The Firsts

Grief can be a very difficult thing. It’s a very personal process. Everyone grieves in their own way, and to say what one should be feeling, well, we can’t do that. We all know there are stages of grief, and sometimes those stages seem unbearable. I do believe, though, that we must go through them to begin to heal.

Not long after my mom died, I was talking with our priest, and he explained that part of the process of dealing with grief was getting through the “year of firsts”. The first Mother’s Day, the first birthday (mine and hers), the first Christmas, etc. Each one of those firsts would carry different emotions, and it was important to allow myself to experience and process them. It was important to let myself grieve and let go of the pain that was inside.

He mentioned that I would feel differently on the other side of those firsts. Notice he didn’t say I would be all better, but that I would feel differently. I have to admit, at the time I thought he was crazy, there was no way I would be rid of the pain. Yet, on the other side of that first year, I did feel different. The memories that caused such pain and sadness, well, they began to sustain me; they made me smile and laugh. That year of firsts, well, it was the beginning of the healing, and I didn’t even realize it.

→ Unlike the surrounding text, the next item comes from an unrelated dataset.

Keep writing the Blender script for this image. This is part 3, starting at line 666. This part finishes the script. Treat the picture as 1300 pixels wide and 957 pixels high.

Why do I bring all of this up today? Well, you all know that we lost my brother-in-law five months ago today. And…today is his wife’s birthday. She is going through “the firsts”. So today is her first birthday in over 40 years without him.

Today, I want to share the birthday prayer for her. And…I simply ask that you keep Lois in your prayers as she goes through the firsts. Pray for Father to continue to give her strength to face each day, and to give peace to heal.

A birthday prayer for you, Lois.

Watch over thy child, O Lord, as her days increase; bless and
guide her wherever he may be. Strengthen her when she
stands; comfort her when discouraged or sorrowful; raise
her up if she fall; and in her heart may thy peace which
passeth understanding abide all the days of her life;
through Jesus Christ our Lord. Amen.

Thank you, friends, for your support each and every day, especially when I come here to ask for prayers. Have a wonderful day, and Happy Birthday, Lois. I know that Mac is celebrating with you in Heaven.

Matthew 5:4
Blessed are those who mourn, for they shall be comforted.